KAZANIMLAR!

Salı, 14 Mart 2023

           Yirmi bir yıldan beri yönetenlerin çoğu kararlarını beğenmedik. Daha iyi ya da doğru yapmaları için dikkate almasalar bile yapıcı eleştirilerde bulunduk derken biz ışığı, onlar da yolun sonunu görmeye başladı.

          Hata insan içindir ve herkes yapabilir. Ancak hatalardan ders çıkarılmadı, kişisel çıkarları için bilerek yapanlar sonucuna katlanmadı ve devleti zarara uğratanlar da koruma altına alındı.!. Bunların sayısız örneklerini yaşadık ve toplumu da en çok bizim yandaşımız, bizim düşüncemizden vs gibi kayırmalar rahatsız etti. Çünkü zamanında topluma üç “Y” (Yolsuzluk, yoksulluk ve yasaklar) ı kaldıracağız sözünü vermişlerdi. Hiç birisi kalkmadığı gibi hepsi de hükümet oldukları yıla göre çoğalarak arttı. Diğer bir deyimle “patladı gitti.”

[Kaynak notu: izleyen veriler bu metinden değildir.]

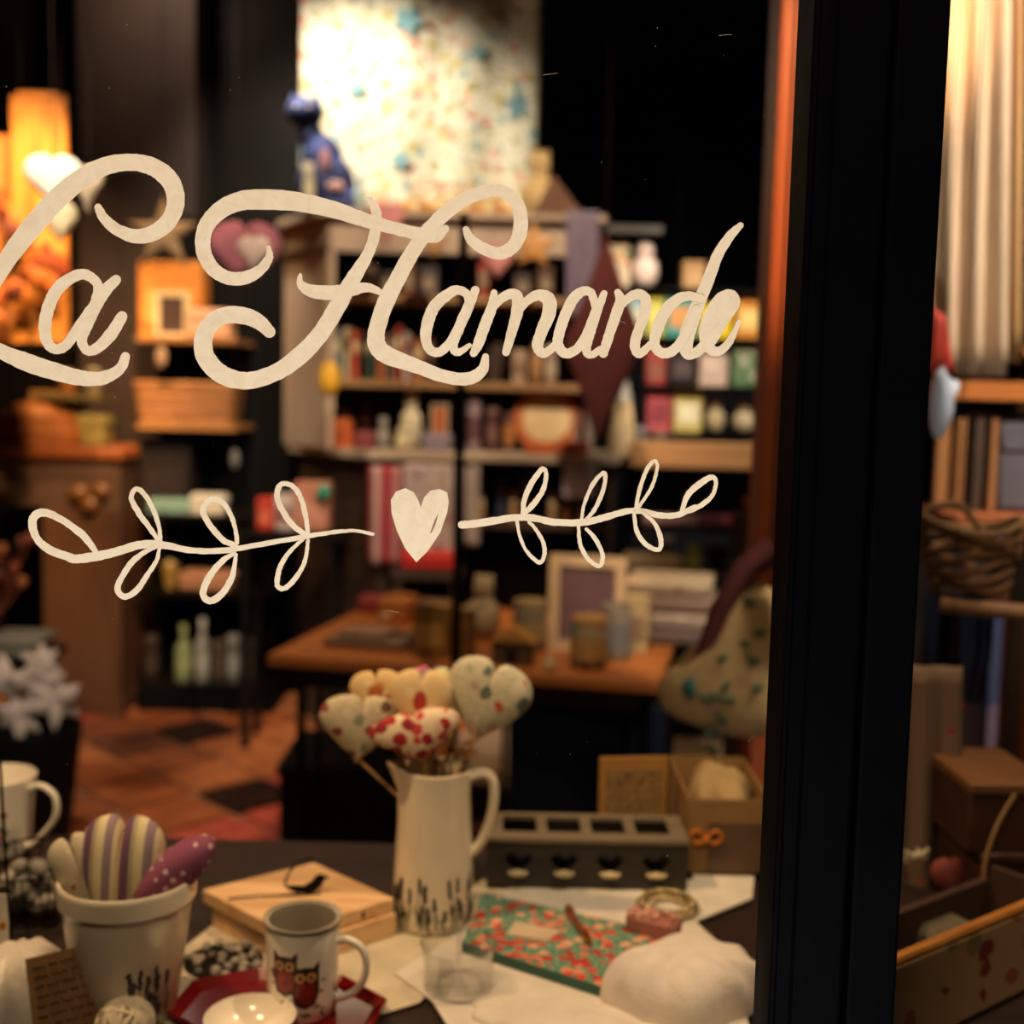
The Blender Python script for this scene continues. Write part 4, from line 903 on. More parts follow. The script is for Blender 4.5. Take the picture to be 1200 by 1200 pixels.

           Bu kadar yanlışın yanında toplumun bazı kazanımları oldu. Örnek istiyorsanız okumaya devam edebilirsiniz.!

           Daha önceden hiç yapmadığımız “kader planı” nın varlığını öğrendik.!

           Maden ocaklarında ölenler için “güzel öldüler” ifadesiyle ölümün güzelliğini fark ettik.!

           Yerde insan tekmeleyenlerin ve “Cuma günleri sallıyorum bir bakara makara” diyerek ayetle dalga geçenlerin yurt dışına büyük elçi ve ataşe olarak ödüllendirildiklerine dünya, gezi olaylarında camide içki içmediler deyip doğru konuşan din görevlisinin yerinin değiştiğine ise biz tanık olduk.!

           Bakanlığına ürün satan bakanın görevinden soruşturmayla değil, teşekkür edilerek alındığını yaşadık.!

           Yapılan her büyük yanlış ve hatadan sonra ya kandırıldım ya da helallik istendiğinde her şeyin sil baştan sıfırlandığına inanır olduk.!

           Hayırsever dedikleri işadamının çokça rüşvet dağıttıktan sonra ABD’de cezaevinden itirafçı olarak kurtulduğuna ve rüşvet listesinin ramazan imsakiyesinden daha büyük olduğuna tanık olduk.!

            Siyasi seviyesizliğin daniskasını görerek, kendileri gibi düşünmeyen herkese FETÖ iltisaklı, terörist, vatan haini, zillet ... gibi aşağılık ünvanlar verildiğini öğrendik.!

            Onarılması zaman alacak ve büyük yıkımlara neden olan ahlak çöküntüsüne tavan yaptırdıktan sonra çağdaş eğitim ve bilimden uzaklaşarak dini siyasetin tam da merkezine yerleştirdiklerinin sancılarını çekmeye başladık.

             “Nereden nereyeee” ve “durmak yok yola devam”  sloganlarını son zamanlarda tehditkar bir şekilde “Not ediyoruz” a dönüştürdüklerini esefle izledik.!

              Ulusal yardım kuruluşu Kızılay, kutsal görevini bırakarak küresel tüccarlığa soyundu. Depremde bile çadırdan başlayarak para eden buldukları her metayı satmaya başladılar. Kanımızı bile sattıkları için artık Kızılay’a “kanımız canımız” diyemez hale geldik.!

              Müsrifin adının “itibardan tasarruf olmaz” şeklinde değiştiğini öğrendik. Yaaa neler öğrenmişiz neler....!

              Toplumun farklı düşünenleri ile hemen her kesimden insanları kitlesel halde  Atatürk’ün büyük bir insan, hatta esas dünya lideri olduğunu bunları tanıyınca ve icratlarını yaşayınca öğrendiler. Bu büyük kazanımda emekleri inkar edilemez.!

              Diğer bir kazanım ise; Cumhuriyetin kuruluşundan beri silahlı kuvvetlerin üzerine yüklenerek adeta onların göreviymiş gibi üzerine farz kılınan demokrasi bekçiliğine edindiğimiz dersler, çekilen çileler sonucu nihayet sahip çıkmaya başladık. Ordunun ülke ve halkın güvenliğini, halkın da demokrasiyi geliştirmesi gerektiğini acı deneyimler sonucu geç de olsa öğrendik.

             Bir nusibet bin nasihatten iyidir” atasözünü özümsedikçe olanlarda ampulün loş ışığından faydalanmadık diyemeyiz.!

              Depremde enkaz altında kalanların mecaz olarak vatandaş ile binalar olmadığını, yönetimin enkaz altında kaldığını öğrendik. Bunu doğrularcasına İçişleri bakanının bölgeye otuz altıncı günde bile terlik, giyecek ve kahvaltılık istemesiyle:

               AKP’nin enkazdan bir türlü çıkamadığına ve kendilerini devlet yerine koyduklarından üzülerek ve çaresizce devletin çöküşüne tanık olduk.